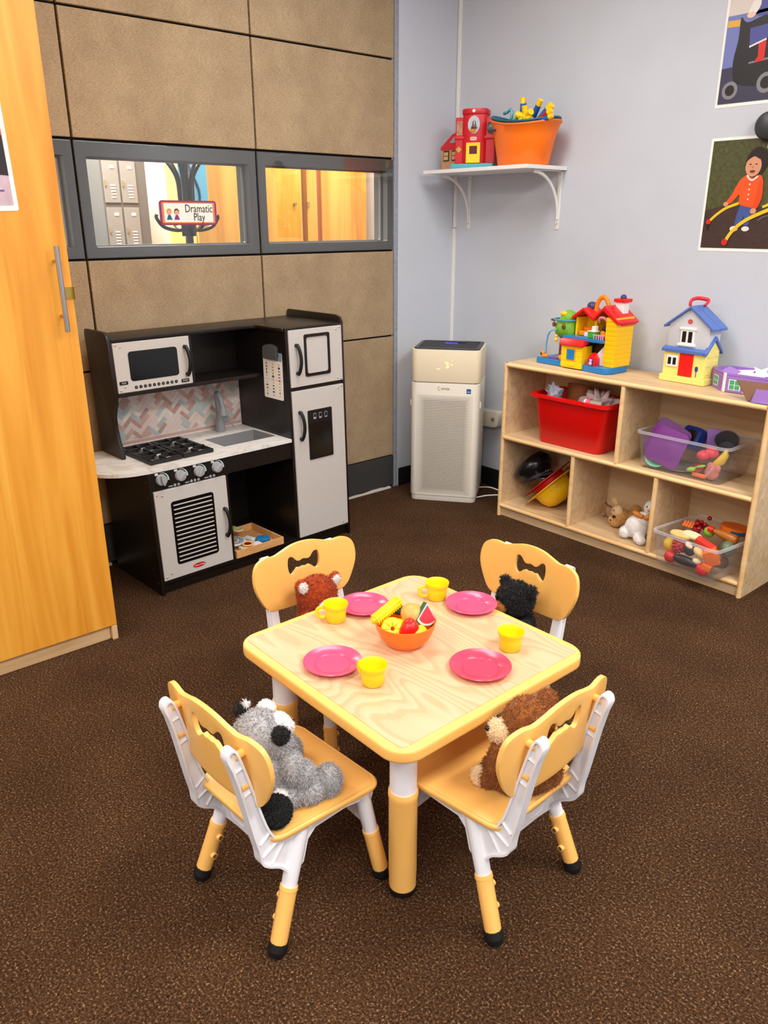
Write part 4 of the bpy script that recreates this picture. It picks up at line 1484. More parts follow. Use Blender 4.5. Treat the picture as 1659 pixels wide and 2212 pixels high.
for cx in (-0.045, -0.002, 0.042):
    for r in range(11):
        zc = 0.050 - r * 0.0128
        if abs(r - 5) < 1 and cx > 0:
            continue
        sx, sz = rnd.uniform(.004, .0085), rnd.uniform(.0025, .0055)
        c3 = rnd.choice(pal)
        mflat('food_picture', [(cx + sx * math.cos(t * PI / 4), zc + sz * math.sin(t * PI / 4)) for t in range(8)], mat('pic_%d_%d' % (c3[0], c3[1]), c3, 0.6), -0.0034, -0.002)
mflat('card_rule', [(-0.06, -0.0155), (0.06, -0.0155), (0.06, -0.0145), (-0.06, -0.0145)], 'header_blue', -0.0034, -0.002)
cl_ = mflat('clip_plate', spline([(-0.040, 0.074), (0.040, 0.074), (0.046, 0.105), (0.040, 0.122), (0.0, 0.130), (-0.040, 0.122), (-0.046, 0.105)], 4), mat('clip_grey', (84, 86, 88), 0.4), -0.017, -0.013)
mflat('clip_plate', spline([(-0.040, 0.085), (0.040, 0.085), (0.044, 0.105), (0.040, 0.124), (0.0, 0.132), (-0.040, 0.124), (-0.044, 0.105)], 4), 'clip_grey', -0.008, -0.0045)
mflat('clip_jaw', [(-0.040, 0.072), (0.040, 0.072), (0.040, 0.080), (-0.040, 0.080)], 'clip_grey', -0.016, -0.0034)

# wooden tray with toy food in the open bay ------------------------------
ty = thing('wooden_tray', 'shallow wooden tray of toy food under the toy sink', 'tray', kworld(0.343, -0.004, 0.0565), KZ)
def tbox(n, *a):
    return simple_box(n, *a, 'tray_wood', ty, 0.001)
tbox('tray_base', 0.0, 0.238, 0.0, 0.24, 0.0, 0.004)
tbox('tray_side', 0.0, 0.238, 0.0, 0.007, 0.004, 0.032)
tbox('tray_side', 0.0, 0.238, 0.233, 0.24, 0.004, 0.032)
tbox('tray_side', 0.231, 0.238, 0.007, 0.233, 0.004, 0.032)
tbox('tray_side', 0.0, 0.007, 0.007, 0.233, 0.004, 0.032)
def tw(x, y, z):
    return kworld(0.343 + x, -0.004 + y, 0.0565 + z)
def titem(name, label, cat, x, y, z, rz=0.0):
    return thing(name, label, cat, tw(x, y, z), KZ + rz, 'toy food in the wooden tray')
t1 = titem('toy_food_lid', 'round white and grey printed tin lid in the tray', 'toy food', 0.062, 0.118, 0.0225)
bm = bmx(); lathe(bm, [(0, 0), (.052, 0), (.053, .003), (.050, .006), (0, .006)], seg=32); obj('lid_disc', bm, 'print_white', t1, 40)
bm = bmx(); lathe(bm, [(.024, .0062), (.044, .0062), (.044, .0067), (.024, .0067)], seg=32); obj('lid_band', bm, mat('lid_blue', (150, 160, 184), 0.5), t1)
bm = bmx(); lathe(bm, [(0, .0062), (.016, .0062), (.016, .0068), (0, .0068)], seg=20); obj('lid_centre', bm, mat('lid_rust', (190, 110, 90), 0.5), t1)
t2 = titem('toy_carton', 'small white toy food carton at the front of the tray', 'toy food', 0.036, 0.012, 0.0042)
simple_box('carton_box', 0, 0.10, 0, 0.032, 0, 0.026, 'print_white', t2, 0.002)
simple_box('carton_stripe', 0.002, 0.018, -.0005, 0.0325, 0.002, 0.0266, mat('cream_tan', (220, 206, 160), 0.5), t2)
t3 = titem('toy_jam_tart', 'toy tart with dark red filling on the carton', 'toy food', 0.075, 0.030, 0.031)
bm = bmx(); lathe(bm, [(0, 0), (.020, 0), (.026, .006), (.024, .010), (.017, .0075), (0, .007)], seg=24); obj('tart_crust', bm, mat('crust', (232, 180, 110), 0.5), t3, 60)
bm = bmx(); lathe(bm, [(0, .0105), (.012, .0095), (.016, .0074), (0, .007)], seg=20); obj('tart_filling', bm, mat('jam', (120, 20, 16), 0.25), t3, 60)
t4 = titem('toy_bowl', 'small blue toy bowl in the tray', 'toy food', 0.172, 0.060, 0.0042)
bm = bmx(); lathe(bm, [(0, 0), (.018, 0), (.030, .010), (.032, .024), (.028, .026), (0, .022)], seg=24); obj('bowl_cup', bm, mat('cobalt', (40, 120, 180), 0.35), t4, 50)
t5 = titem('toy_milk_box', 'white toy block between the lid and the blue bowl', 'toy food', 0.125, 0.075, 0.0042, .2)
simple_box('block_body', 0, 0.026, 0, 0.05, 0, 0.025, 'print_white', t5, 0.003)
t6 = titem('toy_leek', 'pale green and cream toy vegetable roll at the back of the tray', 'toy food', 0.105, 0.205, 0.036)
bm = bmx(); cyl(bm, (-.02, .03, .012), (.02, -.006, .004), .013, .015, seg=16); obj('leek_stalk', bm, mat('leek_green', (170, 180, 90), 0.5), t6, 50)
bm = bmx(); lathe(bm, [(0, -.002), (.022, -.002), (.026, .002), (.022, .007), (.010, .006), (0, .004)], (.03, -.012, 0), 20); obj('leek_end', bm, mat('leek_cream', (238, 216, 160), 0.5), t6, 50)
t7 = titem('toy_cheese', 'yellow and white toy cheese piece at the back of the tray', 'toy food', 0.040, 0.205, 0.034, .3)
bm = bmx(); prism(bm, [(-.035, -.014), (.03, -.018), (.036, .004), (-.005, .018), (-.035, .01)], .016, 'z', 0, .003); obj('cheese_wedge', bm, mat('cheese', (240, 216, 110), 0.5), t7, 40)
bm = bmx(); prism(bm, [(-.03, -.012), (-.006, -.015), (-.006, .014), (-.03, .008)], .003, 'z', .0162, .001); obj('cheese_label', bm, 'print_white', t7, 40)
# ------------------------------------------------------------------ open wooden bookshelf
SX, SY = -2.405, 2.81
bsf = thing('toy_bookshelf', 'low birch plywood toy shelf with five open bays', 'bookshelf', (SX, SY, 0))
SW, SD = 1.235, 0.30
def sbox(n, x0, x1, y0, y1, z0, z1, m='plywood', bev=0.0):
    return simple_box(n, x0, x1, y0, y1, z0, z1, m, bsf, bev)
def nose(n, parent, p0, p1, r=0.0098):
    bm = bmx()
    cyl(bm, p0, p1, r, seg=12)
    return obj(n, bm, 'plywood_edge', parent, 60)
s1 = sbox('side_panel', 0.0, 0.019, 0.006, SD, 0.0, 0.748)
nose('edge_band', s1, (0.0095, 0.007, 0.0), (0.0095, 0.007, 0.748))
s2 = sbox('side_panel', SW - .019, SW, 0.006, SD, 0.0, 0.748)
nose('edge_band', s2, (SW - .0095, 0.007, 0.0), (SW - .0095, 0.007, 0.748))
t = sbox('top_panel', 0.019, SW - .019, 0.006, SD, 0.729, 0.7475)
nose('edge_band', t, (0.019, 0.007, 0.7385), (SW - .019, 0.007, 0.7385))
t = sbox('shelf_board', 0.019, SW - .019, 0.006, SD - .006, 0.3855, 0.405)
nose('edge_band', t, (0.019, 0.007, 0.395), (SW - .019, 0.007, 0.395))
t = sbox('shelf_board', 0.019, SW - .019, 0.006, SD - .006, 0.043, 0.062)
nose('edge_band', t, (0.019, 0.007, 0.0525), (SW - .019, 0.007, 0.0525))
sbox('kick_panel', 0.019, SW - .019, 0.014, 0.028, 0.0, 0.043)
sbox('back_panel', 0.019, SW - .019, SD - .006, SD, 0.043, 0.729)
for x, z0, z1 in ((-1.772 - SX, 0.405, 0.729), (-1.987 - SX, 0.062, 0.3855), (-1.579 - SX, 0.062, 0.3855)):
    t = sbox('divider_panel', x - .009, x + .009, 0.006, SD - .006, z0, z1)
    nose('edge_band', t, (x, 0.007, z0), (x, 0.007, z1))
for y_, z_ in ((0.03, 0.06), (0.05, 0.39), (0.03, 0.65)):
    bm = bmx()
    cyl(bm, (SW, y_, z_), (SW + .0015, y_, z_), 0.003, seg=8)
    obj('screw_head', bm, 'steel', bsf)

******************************

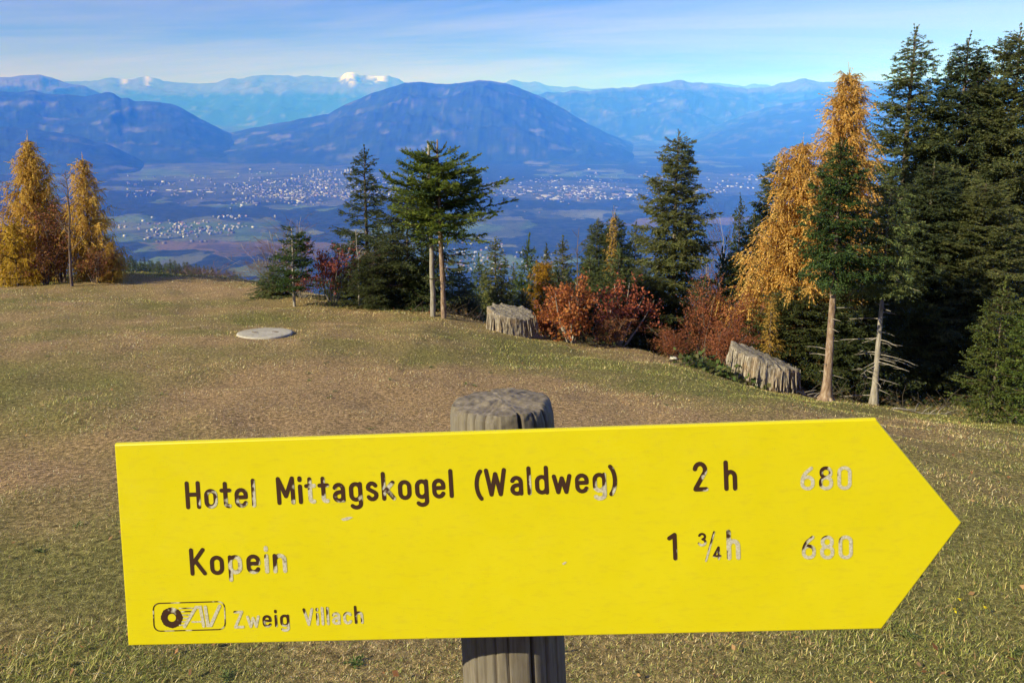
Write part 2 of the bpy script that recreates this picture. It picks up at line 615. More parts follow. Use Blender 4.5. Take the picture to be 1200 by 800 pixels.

******************************

§ OBJECTIVE: Write out again only the lines from the line containing "Write part 4" through the line containing "0.080)], 'clip_grey', -0.016, -0.0034)", both included, exactly as they are.

§ EXERCISE ANSWER:
Write part 4 of the bpy script that recreates this picture. It picks up at line 1484. More parts follow. Use Blender 4.5. Treat the picture as 1659 pixels wide and 2212 pixels high.
for cx in (-0.045, -0.002, 0.042):
    for r in range(11):
        zc = 0.050 - r * 0.0128
        if abs(r - 5) < 1 and cx > 0:
            continue
        sx, sz = rnd.uniform(.004, .0085), rnd.uniform(.0025, .0055)
        c3 = rnd.choice(pal)
        mflat('food_picture', [(cx + sx * math.cos(t * PI / 4), zc + sz * math.sin(t * PI / 4)) for t in range(8)], mat('pic_%d_%d' % (c3[0], c3[1]), c3, 0.6), -0.0034, -0.002)
mflat('card_rule', [(-0.06, -0.0155), (0.06, -0.0155), (0.06, -0.0145), (-0.06, -0.0145)], 'header_blue', -0.0034, -0.002)
cl_ = mflat('clip_plate', spline([(-0.040, 0.074), (0.040, 0.074), (0.046, 0.105), (0.040, 0.122), (0.0, 0.130), (-0.040, 0.122), (-0.046, 0.105)], 4), mat('clip_grey', (84, 86, 88), 0.4), -0.017, -0.013)
mflat('clip_plate', spline([(-0.040, 0.085), (0.040, 0.085), (0.044, 0.105), (0.040, 0.124), (0.0, 0.132), (-0.040, 0.124), (-0.044, 0.105)], 4), 'clip_grey', -0.008, -0.0045)
mflat('clip_jaw', [(-0.040, 0.072), (0.040, 0.072), (0.040, 0.080), (-0.040, 0.080)], 'clip_grey', -0.016, -0.0034)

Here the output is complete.